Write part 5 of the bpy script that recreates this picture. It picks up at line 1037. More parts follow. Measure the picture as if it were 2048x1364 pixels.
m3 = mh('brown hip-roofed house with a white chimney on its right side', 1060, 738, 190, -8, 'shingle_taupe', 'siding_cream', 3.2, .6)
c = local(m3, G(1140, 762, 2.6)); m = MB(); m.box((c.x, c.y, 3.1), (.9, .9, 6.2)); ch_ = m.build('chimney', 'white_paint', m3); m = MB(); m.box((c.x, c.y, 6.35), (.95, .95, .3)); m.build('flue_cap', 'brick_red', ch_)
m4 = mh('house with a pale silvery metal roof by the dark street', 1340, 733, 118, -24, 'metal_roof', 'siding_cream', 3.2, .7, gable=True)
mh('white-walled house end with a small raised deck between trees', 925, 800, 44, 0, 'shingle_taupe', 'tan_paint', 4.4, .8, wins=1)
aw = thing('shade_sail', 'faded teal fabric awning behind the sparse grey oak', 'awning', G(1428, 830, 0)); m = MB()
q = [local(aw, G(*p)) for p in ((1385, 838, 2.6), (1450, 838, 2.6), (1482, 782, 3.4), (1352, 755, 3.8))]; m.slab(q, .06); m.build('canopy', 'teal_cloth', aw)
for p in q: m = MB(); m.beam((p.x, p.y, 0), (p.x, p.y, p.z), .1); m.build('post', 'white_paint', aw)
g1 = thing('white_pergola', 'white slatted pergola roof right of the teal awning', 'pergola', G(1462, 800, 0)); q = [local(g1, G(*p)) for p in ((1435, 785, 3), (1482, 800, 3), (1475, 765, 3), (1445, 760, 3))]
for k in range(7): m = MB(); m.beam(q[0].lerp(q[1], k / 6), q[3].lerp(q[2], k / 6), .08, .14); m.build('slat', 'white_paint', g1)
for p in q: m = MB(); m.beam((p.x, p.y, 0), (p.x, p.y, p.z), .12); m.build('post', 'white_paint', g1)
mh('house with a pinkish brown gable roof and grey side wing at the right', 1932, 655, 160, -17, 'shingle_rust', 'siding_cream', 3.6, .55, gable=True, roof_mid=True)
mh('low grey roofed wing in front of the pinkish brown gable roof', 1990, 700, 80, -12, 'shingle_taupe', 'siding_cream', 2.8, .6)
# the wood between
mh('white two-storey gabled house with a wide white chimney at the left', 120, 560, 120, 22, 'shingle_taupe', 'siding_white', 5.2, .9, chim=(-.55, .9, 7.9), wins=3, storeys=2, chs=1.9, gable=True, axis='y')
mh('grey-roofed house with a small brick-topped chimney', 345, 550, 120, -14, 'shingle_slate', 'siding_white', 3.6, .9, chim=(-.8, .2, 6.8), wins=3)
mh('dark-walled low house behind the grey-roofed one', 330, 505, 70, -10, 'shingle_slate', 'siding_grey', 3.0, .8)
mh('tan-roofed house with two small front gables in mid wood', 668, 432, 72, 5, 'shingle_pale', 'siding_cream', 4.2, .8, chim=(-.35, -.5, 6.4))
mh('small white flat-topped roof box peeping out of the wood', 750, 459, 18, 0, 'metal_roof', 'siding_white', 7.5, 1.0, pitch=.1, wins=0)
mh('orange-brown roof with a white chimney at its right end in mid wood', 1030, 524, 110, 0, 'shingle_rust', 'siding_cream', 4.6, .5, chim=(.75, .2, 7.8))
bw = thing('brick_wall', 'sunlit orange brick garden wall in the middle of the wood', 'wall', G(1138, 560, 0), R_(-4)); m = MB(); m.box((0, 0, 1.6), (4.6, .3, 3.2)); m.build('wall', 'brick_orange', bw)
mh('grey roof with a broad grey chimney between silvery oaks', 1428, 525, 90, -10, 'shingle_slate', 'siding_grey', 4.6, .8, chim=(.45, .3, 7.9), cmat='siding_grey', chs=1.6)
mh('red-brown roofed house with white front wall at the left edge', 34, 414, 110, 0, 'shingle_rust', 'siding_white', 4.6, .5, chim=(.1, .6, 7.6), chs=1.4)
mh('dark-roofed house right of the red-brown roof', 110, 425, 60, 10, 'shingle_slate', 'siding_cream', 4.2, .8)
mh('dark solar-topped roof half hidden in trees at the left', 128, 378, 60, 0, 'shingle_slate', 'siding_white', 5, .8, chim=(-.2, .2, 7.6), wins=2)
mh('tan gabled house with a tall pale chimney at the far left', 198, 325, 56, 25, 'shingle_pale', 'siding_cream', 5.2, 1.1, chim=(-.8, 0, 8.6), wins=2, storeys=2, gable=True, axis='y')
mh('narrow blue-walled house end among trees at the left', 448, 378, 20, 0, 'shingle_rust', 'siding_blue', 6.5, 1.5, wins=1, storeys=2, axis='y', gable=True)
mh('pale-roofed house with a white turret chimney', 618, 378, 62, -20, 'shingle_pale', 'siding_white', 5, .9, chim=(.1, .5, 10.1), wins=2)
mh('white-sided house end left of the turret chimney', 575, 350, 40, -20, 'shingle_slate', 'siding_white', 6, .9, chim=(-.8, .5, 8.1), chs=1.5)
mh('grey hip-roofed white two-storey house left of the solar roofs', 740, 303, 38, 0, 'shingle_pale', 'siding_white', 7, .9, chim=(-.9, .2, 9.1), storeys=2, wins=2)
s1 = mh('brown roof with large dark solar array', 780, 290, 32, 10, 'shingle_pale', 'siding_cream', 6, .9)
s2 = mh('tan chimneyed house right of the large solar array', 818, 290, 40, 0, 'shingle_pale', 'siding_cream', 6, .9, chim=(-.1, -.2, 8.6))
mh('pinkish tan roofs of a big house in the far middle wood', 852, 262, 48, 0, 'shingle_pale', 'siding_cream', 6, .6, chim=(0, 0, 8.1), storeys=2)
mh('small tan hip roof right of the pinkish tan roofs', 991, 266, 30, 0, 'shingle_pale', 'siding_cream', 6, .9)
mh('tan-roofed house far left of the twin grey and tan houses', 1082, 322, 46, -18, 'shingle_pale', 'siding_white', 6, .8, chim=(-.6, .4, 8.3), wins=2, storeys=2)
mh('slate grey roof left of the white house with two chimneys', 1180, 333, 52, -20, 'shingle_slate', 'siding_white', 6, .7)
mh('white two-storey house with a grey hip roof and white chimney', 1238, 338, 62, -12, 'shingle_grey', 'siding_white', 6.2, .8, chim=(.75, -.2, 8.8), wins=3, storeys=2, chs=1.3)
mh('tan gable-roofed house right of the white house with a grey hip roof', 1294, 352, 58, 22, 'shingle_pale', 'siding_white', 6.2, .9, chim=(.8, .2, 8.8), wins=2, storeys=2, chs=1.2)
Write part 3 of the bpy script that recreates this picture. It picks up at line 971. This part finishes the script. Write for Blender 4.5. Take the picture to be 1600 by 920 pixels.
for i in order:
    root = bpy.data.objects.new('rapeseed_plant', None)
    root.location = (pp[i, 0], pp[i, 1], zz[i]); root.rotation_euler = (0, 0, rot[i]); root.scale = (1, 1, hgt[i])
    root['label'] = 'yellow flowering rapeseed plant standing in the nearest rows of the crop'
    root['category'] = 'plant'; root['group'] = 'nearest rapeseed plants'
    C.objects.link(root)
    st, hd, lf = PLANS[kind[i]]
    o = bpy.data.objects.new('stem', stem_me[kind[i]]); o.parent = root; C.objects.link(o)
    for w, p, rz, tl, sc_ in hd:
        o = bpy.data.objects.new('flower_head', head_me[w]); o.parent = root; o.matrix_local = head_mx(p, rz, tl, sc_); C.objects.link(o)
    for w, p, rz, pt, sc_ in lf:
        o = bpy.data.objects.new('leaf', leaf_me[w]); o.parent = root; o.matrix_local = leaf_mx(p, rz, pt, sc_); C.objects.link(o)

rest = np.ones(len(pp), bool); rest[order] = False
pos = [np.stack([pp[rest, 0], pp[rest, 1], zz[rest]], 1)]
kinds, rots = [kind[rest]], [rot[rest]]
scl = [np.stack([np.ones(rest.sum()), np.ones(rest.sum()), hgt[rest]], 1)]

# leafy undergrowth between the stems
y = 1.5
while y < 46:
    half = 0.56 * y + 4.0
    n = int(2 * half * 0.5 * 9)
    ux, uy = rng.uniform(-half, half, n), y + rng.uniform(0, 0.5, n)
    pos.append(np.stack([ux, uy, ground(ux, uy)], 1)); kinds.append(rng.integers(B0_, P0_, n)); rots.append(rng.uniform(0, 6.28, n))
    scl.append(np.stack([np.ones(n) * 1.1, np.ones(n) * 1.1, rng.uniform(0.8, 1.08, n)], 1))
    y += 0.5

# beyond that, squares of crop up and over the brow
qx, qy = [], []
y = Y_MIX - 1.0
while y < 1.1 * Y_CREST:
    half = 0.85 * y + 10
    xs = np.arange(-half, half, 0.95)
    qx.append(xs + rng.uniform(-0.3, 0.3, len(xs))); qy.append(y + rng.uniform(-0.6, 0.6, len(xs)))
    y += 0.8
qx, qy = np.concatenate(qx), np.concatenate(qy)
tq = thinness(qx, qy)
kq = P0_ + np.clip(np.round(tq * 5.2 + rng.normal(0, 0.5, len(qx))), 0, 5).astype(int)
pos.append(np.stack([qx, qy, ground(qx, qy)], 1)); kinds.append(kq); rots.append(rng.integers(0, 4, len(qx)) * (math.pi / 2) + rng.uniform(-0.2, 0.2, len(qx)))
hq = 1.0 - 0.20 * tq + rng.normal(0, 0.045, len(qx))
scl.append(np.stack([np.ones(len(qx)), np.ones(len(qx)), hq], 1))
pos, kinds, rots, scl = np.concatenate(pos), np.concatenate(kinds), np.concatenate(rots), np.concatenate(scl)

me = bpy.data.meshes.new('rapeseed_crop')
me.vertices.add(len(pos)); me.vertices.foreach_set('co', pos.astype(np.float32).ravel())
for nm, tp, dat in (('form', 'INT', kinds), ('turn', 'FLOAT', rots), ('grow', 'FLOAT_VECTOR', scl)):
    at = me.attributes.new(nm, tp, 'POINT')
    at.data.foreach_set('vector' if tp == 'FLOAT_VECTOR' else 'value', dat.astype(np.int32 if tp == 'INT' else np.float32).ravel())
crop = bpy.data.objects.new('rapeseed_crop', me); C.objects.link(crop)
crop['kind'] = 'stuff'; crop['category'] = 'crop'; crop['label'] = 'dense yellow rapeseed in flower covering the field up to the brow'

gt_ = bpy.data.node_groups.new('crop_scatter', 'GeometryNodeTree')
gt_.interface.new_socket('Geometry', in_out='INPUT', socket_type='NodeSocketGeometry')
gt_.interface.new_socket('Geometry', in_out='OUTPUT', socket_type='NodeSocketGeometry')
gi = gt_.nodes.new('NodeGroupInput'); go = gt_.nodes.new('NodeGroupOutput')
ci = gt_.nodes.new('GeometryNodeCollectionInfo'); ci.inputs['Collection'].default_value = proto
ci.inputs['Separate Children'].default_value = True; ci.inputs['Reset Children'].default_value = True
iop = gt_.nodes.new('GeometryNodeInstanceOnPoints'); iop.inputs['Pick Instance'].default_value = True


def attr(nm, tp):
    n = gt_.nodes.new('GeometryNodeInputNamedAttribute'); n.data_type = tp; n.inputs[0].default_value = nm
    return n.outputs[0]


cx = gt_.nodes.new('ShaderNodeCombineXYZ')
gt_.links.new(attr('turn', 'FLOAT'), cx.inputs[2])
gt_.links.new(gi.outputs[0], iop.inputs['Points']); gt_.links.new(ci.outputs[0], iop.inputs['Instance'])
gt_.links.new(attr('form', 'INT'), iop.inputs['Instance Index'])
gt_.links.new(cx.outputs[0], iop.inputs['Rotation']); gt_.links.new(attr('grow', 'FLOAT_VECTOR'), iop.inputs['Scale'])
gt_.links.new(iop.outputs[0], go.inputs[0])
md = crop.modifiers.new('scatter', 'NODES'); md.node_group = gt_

** What is being asked **
Return all lines containing the word "that".

** Response to this exercise **
Write part 5 of the bpy script that recreates this picture. It picks up at line 1037. More parts follow. Measure the picture as if it were 2048x1364 pixels.
Write part 3 of the bpy script that recreates this picture. It picks up at line 971. This part finishes the script. Write for Blender 4.5. Take the picture to be 1600 by 920 pixels.
# beyond that, squares of crop up and over the brow